Job: Reproduce exactly, and only, the lines running from the start of the entries below to the line containing "d = ray(px, py); return CAM + d*(Z/(d@fw))".

● ● ● ●

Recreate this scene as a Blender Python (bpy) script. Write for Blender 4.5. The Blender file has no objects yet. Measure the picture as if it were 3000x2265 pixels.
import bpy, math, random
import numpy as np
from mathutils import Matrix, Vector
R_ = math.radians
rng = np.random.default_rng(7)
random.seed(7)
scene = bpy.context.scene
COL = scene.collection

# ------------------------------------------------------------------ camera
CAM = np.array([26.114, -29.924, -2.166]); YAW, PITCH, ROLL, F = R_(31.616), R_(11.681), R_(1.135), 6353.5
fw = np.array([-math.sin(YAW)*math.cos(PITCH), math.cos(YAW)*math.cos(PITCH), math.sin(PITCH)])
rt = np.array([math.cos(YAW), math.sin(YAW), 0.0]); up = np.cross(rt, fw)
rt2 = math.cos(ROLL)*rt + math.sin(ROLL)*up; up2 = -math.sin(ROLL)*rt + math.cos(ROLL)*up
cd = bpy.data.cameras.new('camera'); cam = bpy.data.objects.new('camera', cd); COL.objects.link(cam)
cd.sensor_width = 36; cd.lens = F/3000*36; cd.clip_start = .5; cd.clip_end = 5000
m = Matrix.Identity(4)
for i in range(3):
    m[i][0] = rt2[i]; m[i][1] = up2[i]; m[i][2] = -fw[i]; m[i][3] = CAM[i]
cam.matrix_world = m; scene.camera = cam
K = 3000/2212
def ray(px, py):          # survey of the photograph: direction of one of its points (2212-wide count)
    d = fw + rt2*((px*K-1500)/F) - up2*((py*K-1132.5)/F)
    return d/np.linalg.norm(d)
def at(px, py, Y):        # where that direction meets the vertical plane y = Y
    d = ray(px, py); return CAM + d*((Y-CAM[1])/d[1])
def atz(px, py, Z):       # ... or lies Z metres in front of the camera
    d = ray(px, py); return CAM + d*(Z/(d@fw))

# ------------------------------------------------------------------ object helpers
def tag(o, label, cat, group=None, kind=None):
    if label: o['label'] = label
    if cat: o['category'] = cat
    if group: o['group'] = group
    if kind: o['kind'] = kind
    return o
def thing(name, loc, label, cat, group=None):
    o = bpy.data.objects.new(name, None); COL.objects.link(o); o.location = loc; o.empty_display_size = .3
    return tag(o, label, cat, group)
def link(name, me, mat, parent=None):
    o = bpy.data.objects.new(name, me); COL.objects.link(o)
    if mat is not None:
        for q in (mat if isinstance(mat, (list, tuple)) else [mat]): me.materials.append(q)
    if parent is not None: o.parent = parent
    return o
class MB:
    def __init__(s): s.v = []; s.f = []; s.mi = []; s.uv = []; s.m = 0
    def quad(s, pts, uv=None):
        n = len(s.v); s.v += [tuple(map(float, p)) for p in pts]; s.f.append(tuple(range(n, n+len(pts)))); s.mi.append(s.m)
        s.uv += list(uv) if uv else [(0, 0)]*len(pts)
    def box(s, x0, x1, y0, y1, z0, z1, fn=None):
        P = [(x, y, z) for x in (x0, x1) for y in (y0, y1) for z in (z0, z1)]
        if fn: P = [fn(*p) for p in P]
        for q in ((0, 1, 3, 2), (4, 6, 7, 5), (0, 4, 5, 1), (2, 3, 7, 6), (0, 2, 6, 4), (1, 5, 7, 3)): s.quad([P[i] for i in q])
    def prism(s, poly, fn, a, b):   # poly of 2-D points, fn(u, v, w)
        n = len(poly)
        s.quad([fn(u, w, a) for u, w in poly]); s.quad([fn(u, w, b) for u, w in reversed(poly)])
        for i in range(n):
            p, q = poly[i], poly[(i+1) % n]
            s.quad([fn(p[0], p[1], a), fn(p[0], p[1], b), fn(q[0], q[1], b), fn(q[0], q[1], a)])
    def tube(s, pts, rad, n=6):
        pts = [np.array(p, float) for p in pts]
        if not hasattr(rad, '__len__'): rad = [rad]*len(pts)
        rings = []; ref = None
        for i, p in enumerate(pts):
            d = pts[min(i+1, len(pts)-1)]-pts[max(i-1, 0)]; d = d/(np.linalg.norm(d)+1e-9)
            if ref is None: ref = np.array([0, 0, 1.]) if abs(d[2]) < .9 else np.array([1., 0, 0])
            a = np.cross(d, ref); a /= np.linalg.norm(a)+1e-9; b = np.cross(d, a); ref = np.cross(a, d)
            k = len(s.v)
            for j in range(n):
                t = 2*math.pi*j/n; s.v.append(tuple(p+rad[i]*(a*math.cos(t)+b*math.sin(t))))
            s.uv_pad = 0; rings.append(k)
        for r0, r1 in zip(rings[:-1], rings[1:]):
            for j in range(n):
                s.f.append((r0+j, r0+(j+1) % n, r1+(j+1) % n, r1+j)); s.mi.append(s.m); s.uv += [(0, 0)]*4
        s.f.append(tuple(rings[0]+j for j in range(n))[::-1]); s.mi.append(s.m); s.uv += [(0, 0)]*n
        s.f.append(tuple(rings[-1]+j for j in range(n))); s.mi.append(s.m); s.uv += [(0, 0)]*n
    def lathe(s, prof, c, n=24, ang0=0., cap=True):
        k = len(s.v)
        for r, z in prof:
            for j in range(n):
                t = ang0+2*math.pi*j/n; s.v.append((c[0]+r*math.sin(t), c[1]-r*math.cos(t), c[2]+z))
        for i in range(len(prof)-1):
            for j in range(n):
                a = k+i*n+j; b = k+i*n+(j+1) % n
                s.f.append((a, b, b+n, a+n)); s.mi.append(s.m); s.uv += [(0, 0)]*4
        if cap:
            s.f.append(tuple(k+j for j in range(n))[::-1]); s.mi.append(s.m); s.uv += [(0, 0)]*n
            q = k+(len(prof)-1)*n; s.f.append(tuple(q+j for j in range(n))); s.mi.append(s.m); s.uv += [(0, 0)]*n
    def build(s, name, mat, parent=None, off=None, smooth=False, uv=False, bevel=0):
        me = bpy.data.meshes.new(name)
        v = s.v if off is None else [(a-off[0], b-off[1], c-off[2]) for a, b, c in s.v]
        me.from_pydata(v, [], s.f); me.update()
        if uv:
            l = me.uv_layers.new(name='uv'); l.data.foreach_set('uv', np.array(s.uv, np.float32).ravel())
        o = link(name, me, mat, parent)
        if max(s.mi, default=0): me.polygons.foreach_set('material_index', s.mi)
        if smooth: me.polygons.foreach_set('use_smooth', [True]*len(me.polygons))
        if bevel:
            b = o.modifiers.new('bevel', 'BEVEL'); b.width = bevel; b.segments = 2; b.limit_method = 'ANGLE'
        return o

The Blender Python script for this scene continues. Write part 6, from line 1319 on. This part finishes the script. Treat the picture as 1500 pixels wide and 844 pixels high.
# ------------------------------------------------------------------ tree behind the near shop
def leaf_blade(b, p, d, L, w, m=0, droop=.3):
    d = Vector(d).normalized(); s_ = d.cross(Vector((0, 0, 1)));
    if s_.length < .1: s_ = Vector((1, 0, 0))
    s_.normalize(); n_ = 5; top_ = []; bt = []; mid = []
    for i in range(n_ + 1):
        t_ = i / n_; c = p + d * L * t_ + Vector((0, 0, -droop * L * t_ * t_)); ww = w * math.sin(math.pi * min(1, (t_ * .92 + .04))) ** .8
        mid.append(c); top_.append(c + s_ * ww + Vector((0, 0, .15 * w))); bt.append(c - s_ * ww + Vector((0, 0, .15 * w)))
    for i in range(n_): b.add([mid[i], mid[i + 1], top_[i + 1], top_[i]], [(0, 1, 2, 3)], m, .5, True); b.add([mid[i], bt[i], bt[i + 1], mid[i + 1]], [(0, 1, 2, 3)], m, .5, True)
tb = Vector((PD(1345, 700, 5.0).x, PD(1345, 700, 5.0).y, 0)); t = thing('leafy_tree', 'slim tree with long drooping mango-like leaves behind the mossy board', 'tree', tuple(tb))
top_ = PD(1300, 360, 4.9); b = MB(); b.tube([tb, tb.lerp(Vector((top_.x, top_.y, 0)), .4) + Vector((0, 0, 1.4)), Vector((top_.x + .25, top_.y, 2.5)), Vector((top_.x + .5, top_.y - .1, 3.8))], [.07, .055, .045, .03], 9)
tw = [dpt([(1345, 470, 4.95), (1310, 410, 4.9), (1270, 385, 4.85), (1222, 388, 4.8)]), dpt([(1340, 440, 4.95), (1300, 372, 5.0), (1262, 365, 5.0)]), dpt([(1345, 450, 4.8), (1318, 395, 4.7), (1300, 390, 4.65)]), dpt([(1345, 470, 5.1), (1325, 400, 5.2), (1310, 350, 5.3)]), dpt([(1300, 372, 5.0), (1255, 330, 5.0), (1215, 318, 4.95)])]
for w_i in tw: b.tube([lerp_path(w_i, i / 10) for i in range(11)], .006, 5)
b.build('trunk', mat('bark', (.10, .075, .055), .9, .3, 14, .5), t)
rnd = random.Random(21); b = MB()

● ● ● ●

Task response:
Recreate this scene as a Blender Python (bpy) script. Write for Blender 4.5. The Blender file has no objects yet. Measure the picture as if it were 3000x2265 pixels.
import bpy, math, random
import numpy as np
from mathutils import Matrix, Vector
R_ = math.radians
rng = np.random.default_rng(7)
random.seed(7)
scene = bpy.context.scene
COL = scene.collection

# ------------------------------------------------------------------ camera
CAM = np.array([26.114, -29.924, -2.166]); YAW, PITCH, ROLL, F = R_(31.616), R_(11.681), R_(1.135), 6353.5
fw = np.array([-math.sin(YAW)*math.cos(PITCH), math.cos(YAW)*math.cos(PITCH), math.sin(PITCH)])
rt = np.array([math.cos(YAW), math.sin(YAW), 0.0]); up = np.cross(rt, fw)
rt2 = math.cos(ROLL)*rt + math.sin(ROLL)*up; up2 = -math.sin(ROLL)*rt + math.cos(ROLL)*up
cd = bpy.data.cameras.new('camera'); cam = bpy.data.objects.new('camera', cd); COL.objects.link(cam)
cd.sensor_width = 36; cd.lens = F/3000*36; cd.clip_start = .5; cd.clip_end = 5000
m = Matrix.Identity(4)
for i in range(3):
    m[i][0] = rt2[i]; m[i][1] = up2[i]; m[i][2] = -fw[i]; m[i][3] = CAM[i]
cam.matrix_world = m; scene.camera = cam
K = 3000/2212
def ray(px, py):          # survey of the photograph: direction of one of its points (2212-wide count)
    d = fw + rt2*((px*K-1500)/F) - up2*((py*K-1132.5)/F)
    return d/np.linalg.norm(d)
def at(px, py, Y):        # where that direction meets the vertical plane y = Y
    d = ray(px, py); return CAM + d*((Y-CAM[1])/d[1])
def atz(px, py, Z):       # ... or lies Z metres in front of the camera
    d = ray(px, py); return CAM + d*(Z/(d@fw))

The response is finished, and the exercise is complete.